• [WHAT THE TASK REQUIRES]:
Check each line of the records below for the word "part" and copy those where it appears.
>>>>>
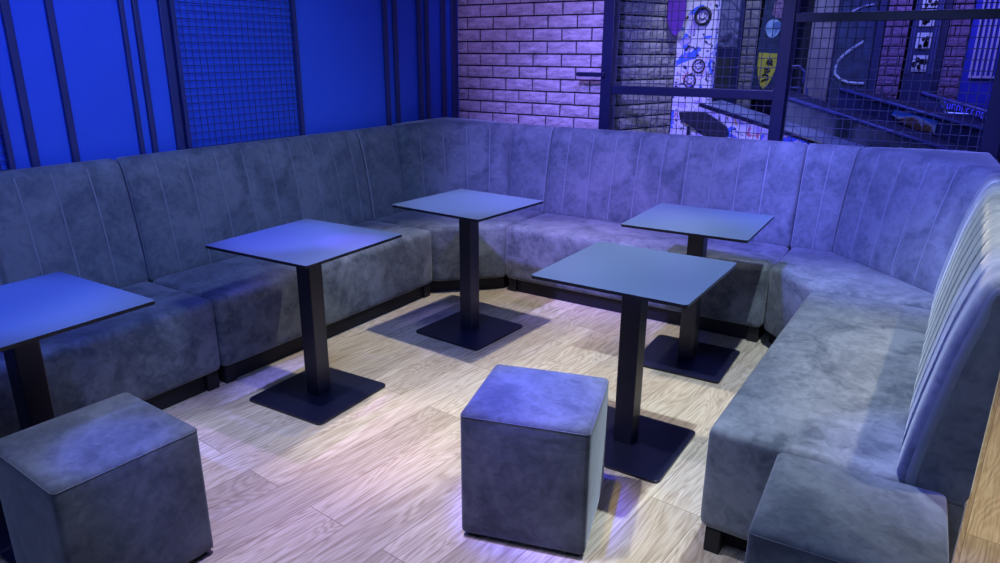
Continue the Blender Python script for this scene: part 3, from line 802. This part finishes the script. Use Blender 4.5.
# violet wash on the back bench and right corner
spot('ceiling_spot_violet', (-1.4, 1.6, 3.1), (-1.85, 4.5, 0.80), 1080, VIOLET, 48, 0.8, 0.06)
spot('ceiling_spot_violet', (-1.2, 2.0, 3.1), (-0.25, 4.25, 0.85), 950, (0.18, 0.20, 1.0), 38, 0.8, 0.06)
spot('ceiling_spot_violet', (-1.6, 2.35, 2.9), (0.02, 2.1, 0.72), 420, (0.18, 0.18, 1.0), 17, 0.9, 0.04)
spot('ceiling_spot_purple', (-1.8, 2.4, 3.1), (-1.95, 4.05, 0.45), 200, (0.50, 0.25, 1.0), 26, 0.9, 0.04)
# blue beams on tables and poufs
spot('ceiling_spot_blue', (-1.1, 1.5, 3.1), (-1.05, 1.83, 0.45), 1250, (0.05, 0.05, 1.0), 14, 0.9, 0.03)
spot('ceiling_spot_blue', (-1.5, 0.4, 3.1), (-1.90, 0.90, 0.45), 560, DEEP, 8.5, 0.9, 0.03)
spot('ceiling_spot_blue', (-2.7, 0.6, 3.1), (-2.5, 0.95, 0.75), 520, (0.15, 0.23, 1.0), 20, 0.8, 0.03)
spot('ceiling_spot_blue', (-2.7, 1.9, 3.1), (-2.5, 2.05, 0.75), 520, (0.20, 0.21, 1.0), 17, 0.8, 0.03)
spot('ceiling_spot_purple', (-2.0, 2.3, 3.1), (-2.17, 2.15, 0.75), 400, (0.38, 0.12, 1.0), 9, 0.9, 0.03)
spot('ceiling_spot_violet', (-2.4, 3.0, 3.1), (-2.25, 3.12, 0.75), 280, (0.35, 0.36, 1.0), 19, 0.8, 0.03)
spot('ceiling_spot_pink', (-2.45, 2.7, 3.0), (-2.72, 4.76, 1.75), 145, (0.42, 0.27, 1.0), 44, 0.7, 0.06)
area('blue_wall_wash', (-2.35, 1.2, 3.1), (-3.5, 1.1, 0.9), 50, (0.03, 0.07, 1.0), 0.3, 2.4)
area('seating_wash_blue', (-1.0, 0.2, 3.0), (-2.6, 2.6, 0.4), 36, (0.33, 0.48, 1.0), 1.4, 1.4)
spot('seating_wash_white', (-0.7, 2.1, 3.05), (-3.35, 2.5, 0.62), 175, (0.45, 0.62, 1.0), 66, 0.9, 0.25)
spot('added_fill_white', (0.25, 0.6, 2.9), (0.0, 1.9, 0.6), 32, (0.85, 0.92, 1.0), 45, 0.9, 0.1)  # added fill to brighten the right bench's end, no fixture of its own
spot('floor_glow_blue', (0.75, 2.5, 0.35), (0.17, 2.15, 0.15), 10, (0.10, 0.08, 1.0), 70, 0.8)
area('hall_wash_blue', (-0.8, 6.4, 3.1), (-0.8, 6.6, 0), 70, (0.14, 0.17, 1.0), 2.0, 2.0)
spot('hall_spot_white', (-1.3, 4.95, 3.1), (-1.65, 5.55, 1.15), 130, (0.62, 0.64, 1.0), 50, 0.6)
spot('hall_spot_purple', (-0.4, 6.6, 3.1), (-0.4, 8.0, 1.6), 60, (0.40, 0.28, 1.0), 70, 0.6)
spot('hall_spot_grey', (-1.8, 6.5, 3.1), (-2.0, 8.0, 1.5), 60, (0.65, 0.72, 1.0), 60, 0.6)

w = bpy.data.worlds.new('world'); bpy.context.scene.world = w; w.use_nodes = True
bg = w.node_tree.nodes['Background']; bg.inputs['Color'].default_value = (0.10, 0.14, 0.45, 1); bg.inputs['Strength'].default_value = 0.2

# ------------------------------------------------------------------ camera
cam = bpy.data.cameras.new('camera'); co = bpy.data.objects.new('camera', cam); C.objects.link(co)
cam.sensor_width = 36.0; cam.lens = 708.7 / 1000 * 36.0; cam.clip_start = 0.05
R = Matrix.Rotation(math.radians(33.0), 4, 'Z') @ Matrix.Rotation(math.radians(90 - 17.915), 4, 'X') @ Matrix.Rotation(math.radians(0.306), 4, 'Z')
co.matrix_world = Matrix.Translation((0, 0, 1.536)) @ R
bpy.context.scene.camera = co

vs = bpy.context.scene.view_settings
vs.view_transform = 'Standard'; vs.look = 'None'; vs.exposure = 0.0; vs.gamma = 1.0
<<<<<
>>>>>
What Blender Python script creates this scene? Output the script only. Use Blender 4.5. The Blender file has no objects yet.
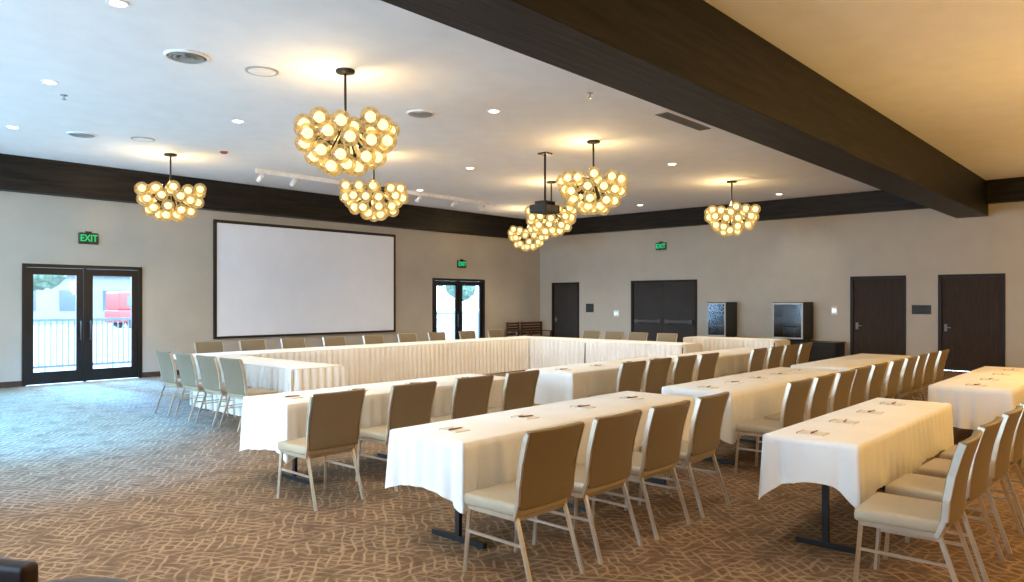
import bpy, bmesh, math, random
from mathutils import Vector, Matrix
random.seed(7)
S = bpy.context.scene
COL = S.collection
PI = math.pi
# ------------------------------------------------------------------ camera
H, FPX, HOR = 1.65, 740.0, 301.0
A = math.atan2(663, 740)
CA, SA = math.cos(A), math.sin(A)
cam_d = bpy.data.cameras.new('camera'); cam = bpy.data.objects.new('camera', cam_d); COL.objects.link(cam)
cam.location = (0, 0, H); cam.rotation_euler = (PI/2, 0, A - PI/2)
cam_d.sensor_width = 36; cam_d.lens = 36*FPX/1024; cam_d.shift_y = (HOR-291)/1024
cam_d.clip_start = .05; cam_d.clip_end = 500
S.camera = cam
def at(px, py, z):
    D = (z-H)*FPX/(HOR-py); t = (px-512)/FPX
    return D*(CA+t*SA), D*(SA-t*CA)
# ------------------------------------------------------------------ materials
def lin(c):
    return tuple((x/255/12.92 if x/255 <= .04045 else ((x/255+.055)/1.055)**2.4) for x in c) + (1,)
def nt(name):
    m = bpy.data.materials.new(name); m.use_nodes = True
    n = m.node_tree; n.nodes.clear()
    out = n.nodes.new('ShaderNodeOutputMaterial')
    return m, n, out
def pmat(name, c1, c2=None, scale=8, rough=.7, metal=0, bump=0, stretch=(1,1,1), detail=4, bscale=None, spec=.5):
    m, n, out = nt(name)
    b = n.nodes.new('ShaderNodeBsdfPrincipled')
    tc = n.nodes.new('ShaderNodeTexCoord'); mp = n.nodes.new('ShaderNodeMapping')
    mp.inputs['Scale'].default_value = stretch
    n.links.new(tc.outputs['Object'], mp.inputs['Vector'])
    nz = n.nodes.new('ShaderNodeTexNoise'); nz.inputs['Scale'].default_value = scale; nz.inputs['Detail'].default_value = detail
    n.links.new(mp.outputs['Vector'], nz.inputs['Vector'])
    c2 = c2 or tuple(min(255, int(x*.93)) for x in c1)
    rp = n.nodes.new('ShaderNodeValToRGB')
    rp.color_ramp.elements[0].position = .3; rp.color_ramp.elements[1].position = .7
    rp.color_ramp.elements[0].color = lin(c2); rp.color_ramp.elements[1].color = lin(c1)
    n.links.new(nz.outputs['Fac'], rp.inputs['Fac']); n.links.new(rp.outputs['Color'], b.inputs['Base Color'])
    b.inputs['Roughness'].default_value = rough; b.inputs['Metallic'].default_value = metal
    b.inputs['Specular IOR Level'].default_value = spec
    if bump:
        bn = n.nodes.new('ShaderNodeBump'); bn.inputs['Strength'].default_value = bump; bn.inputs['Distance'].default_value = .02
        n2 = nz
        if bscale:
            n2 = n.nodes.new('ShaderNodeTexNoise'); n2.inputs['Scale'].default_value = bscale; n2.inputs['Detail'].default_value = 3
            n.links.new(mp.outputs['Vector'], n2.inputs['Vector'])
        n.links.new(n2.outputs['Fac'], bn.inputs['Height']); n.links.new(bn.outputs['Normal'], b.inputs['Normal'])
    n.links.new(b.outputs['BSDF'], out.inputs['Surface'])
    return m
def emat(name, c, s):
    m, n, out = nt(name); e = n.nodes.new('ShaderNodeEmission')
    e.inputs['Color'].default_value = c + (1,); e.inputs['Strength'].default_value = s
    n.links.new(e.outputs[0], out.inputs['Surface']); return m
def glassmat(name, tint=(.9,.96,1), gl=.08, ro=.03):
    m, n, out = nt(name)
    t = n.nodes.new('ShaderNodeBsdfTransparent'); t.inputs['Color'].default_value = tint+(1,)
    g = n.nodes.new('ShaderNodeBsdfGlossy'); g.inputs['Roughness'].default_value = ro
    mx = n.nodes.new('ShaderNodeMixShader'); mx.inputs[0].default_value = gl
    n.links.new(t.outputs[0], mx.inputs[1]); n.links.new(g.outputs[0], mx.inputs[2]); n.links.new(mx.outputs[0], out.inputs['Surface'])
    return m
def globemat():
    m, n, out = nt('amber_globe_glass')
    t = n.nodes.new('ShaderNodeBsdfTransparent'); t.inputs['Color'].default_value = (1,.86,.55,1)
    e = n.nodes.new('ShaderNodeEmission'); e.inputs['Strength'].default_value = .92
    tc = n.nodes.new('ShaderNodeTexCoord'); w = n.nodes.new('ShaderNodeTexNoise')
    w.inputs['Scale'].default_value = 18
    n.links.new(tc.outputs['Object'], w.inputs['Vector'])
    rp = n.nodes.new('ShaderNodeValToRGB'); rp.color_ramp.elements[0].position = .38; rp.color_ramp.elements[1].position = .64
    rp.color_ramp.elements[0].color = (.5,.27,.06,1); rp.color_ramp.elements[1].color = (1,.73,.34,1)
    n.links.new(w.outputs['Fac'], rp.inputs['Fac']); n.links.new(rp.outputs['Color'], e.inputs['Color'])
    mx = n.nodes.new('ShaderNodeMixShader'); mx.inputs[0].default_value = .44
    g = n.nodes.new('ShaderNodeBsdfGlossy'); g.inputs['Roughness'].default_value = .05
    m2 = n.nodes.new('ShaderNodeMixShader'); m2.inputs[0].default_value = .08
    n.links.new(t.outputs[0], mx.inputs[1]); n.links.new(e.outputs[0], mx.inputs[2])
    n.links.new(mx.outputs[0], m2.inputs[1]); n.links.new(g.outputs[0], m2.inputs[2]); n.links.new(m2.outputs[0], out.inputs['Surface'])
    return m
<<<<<
>>>>>
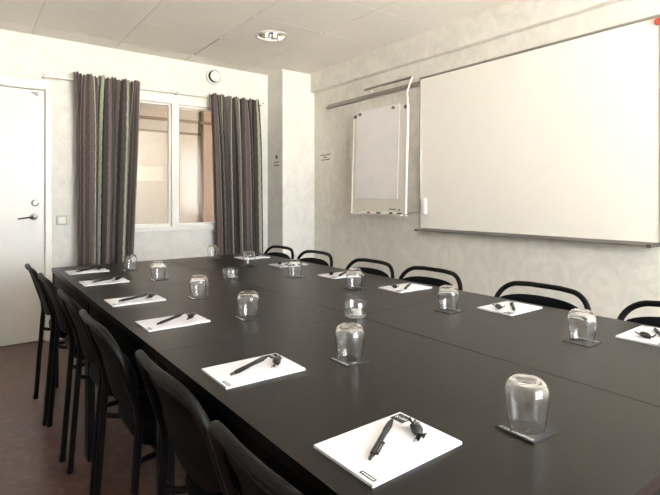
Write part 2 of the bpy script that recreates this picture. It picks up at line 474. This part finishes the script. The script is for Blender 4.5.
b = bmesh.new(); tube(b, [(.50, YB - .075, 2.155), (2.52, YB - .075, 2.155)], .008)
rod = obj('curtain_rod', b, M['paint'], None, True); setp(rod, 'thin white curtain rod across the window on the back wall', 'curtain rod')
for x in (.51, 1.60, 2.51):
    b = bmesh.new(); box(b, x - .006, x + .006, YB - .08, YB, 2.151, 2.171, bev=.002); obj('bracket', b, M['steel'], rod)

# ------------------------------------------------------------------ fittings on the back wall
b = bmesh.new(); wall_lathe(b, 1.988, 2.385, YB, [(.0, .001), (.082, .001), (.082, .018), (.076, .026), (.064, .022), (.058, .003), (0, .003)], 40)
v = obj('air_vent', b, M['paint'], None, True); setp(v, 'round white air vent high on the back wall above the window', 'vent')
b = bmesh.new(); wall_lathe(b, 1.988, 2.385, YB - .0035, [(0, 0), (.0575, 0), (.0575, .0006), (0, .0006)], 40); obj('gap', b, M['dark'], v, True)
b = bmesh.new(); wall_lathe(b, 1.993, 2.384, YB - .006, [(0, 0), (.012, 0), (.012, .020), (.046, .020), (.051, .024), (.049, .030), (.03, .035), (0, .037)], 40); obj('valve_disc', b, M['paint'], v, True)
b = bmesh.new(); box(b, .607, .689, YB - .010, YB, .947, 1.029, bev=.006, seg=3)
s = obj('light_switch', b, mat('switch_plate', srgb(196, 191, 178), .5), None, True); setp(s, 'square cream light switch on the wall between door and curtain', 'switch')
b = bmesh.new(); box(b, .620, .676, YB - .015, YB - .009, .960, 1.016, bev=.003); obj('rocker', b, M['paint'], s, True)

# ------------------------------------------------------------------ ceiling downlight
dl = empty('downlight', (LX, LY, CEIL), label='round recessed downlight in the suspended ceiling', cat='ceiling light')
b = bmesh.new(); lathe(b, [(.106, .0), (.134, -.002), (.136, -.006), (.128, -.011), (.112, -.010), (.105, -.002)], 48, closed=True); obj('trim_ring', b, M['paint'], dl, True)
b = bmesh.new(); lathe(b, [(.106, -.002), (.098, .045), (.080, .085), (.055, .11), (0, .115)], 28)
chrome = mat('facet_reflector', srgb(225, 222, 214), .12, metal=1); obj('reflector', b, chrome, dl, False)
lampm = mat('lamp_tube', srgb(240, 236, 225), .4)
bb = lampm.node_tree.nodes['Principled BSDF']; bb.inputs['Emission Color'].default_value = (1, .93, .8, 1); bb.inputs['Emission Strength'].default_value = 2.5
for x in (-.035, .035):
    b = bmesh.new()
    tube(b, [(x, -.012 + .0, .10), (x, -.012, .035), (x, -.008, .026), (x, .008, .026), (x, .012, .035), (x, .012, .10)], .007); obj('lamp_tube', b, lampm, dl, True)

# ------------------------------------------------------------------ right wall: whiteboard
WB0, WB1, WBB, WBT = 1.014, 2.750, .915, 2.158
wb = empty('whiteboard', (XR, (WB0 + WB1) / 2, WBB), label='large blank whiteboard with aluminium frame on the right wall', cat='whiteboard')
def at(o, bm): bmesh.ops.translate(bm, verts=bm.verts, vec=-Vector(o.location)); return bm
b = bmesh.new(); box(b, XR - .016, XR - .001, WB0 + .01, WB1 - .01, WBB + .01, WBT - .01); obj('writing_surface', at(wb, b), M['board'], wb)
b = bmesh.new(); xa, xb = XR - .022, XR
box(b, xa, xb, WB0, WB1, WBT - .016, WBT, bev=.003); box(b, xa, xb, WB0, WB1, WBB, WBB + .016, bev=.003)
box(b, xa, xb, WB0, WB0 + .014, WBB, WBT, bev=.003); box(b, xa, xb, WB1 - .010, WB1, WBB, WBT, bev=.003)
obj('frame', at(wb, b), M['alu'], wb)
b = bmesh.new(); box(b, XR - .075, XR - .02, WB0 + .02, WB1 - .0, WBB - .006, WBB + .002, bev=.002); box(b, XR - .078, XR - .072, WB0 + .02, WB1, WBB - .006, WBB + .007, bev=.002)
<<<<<
• [SOLUTION FOR THIS EXERCISE]:
Continue the Blender Python script for this scene: part 3, from line 802. This part finishes the script. Use Blender 4.5.
Write part 2 of the bpy script that recreates this picture. It picks up at line 474. This part finishes the script. The script is for Blender 4.5.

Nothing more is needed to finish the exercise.